What to do:
Every line of the material that follows must be printed again exactly.

Begin

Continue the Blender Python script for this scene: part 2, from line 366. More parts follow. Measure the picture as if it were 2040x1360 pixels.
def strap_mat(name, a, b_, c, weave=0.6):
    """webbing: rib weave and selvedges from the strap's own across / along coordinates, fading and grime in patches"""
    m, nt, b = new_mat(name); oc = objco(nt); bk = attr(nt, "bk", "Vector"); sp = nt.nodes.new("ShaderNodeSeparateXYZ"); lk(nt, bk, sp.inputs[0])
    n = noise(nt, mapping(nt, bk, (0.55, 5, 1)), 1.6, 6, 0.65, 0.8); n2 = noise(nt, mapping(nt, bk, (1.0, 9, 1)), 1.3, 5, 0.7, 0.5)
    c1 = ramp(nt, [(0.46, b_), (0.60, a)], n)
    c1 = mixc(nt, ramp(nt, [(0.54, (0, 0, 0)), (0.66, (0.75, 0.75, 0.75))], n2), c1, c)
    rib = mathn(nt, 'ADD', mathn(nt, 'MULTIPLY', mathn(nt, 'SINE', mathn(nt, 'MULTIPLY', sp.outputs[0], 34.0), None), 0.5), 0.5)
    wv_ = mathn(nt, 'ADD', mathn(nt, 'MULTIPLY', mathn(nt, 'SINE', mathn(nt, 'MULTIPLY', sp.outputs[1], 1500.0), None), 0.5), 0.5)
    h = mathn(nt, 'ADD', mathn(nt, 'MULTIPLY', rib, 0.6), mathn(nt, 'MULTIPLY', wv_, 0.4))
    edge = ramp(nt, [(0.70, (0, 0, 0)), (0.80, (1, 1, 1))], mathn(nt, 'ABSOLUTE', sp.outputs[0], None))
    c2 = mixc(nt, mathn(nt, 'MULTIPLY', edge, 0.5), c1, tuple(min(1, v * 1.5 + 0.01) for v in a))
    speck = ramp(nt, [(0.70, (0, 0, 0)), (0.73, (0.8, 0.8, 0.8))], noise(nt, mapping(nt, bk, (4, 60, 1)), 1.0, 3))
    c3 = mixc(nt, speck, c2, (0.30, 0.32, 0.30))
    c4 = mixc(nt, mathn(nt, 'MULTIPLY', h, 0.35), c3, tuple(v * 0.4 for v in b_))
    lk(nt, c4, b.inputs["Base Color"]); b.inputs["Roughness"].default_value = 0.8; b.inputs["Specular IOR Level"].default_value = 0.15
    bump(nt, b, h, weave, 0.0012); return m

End

Solution for this task:
Continue the Blender Python script for this scene: part 2, from line 366. More parts follow. Measure the picture as if it were 2040x1360 pixels.
def strap_mat(name, a, b_, c, weave=0.6):
    """webbing: rib weave and selvedges from the strap's own across / along coordinates, fading and grime in patches"""
    m, nt, b = new_mat(name); oc = objco(nt); bk = attr(nt, "bk", "Vector"); sp = nt.nodes.new("ShaderNodeSeparateXYZ"); lk(nt, bk, sp.inputs[0])
    n = noise(nt, mapping(nt, bk, (0.55, 5, 1)), 1.6, 6, 0.65, 0.8); n2 = noise(nt, mapping(nt, bk, (1.0, 9, 1)), 1.3, 5, 0.7, 0.5)
    c1 = ramp(nt, [(0.46, b_), (0.60, a)], n)
    c1 = mixc(nt, ramp(nt, [(0.54, (0, 0, 0)), (0.66, (0.75, 0.75, 0.75))], n2), c1, c)
    rib = mathn(nt, 'ADD', mathn(nt, 'MULTIPLY', mathn(nt, 'SINE', mathn(nt, 'MULTIPLY', sp.outputs[0], 34.0), None), 0.5), 0.5)
    wv_ = mathn(nt, 'ADD', mathn(nt, 'MULTIPLY', mathn(nt, 'SINE', mathn(nt, 'MULTIPLY', sp.outputs[1], 1500.0), None), 0.5), 0.5)
    h = mathn(nt, 'ADD', mathn(nt, 'MULTIPLY', rib, 0.6), mathn(nt, 'MULTIPLY', wv_, 0.4))
    edge = ramp(nt, [(0.70, (0, 0, 0)), (0.80, (1, 1, 1))], mathn(nt, 'ABSOLUTE', sp.outputs[0], None))
    c2 = mixc(nt, mathn(nt, 'MULTIPLY', edge, 0.5), c1, tuple(min(1, v * 1.5 + 0.01) for v in a))
    speck = ramp(nt, [(0.70, (0, 0, 0)), (0.73, (0.8, 0.8, 0.8))], noise(nt, mapping(nt, bk, (4, 60, 1)), 1.0, 3))
    c3 = mixc(nt, speck, c2, (0.30, 0.32, 0.30))
    c4 = mixc(nt, mathn(nt, 'MULTIPLY', h, 0.35), c3, tuple(v * 0.4 for v in b_))
    lk(nt, c4, b.inputs["Base Color"]); b.inputs["Roughness"].default_value = 0.8; b.inputs["Specular IOR Level"].default_value = 0.15
    bump(nt, b, h, weave, 0.0012); return m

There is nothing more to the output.